RAW DATA:
___

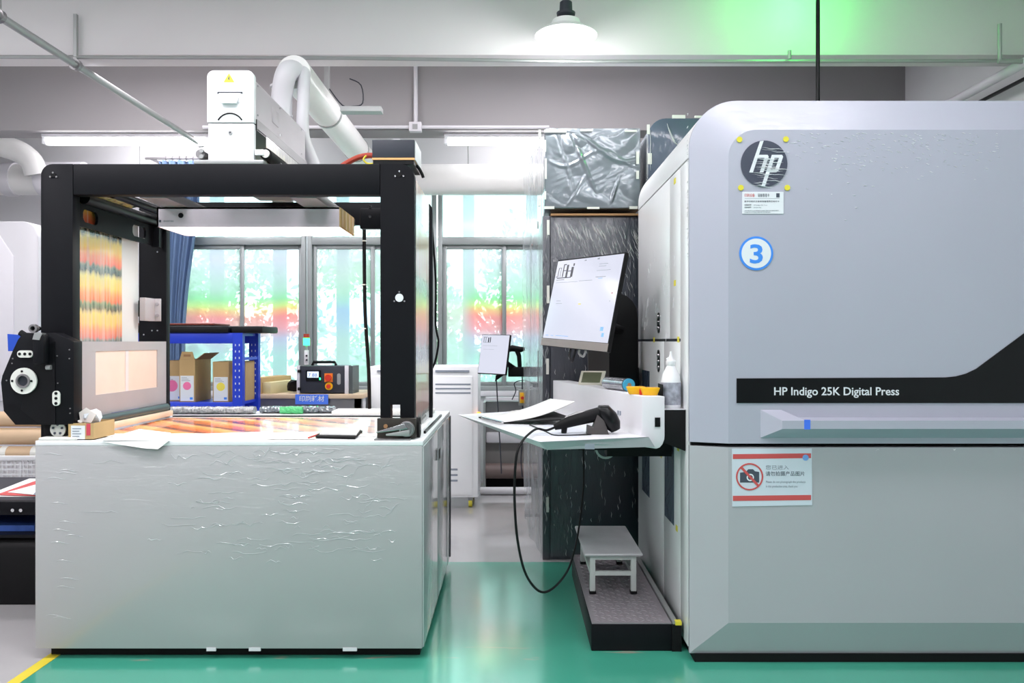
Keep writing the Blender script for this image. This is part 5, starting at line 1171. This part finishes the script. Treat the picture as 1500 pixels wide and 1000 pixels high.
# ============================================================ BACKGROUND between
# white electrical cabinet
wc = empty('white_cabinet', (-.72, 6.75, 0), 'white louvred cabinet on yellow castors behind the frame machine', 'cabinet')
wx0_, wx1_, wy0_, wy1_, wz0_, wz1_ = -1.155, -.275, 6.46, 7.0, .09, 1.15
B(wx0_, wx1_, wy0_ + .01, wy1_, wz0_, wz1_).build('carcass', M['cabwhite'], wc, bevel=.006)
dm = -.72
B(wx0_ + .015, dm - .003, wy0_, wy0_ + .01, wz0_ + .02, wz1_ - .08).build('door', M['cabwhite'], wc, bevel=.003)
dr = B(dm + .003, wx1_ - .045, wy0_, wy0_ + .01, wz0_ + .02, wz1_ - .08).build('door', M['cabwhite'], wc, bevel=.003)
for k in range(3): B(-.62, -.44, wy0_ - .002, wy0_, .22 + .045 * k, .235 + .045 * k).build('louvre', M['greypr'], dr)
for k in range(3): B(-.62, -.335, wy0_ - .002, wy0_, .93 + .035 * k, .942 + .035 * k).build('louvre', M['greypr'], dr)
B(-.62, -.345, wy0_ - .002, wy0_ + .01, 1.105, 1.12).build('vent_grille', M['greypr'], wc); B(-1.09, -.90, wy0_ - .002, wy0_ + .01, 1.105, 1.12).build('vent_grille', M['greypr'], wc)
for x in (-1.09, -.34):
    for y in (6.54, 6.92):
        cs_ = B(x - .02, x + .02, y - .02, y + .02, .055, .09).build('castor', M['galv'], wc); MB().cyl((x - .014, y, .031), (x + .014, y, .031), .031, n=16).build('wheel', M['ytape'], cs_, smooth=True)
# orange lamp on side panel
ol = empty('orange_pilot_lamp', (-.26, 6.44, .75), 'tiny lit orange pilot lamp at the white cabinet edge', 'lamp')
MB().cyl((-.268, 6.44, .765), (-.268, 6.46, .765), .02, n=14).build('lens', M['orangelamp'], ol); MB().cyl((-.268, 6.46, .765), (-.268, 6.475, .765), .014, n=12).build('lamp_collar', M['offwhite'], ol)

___

TO DO: Repeat the listing in full and exactly. Do not include any images.

ANSWER TO THIS EXERCISE:
Keep writing the Blender script for this image. This is part 5, starting at line 1171. This part finishes the script. Treat the picture as 1500 pixels wide and 1000 pixels high.
# ============================================================ BACKGROUND between
# white electrical cabinet
wc = empty('white_cabinet', (-.72, 6.75, 0), 'white louvred cabinet on yellow castors behind the frame machine', 'cabinet')
wx0_, wx1_, wy0_, wy1_, wz0_, wz1_ = -1.155, -.275, 6.46, 7.0, .09, 1.15
B(wx0_, wx1_, wy0_ + .01, wy1_, wz0_, wz1_).build('carcass', M['cabwhite'], wc, bevel=.006)
dm = -.72
B(wx0_ + .015, dm - .003, wy0_, wy0_ + .01, wz0_ + .02, wz1_ - .08).build('door', M['cabwhite'], wc, bevel=.003)
dr = B(dm + .003, wx1_ - .045, wy0_, wy0_ + .01, wz0_ + .02, wz1_ - .08).build('door', M['cabwhite'], wc, bevel=.003)
for k in range(3): B(-.62, -.44, wy0_ - .002, wy0_, .22 + .045 * k, .235 + .045 * k).build('louvre', M['greypr'], dr)
for k in range(3): B(-.62, -.335, wy0_ - .002, wy0_, .93 + .035 * k, .942 + .035 * k).build('louvre', M['greypr'], dr)
B(-.62, -.345, wy0_ - .002, wy0_ + .01, 1.105, 1.12).build('vent_grille', M['greypr'], wc); B(-1.09, -.90, wy0_ - .002, wy0_ + .01, 1.105, 1.12).build('vent_grille', M['greypr'], wc)
for x in (-1.09, -.34):
    for y in (6.54, 6.92):
        cs_ = B(x - .02, x + .02, y - .02, y + .02, .055, .09).build('castor', M['galv'], wc); MB().cyl((x - .014, y, .031), (x + .014, y, .031), .031, n=16).build('wheel', M['ytape'], cs_, smooth=True)
# orange lamp on side panel
ol = empty('orange_pilot_lamp', (-.26, 6.44, .75), 'tiny lit orange pilot lamp at the white cabinet edge', 'lamp')
MB().cyl((-.268, 6.44, .765), (-.268, 6.46, .765), .02, n=14).build('lens', M['orangelamp'], ol); MB().cyl((-.268, 6.46, .765), (-.268, 6.475, .765), .014, n=12).build('lamp_collar', M['offwhite'], ol)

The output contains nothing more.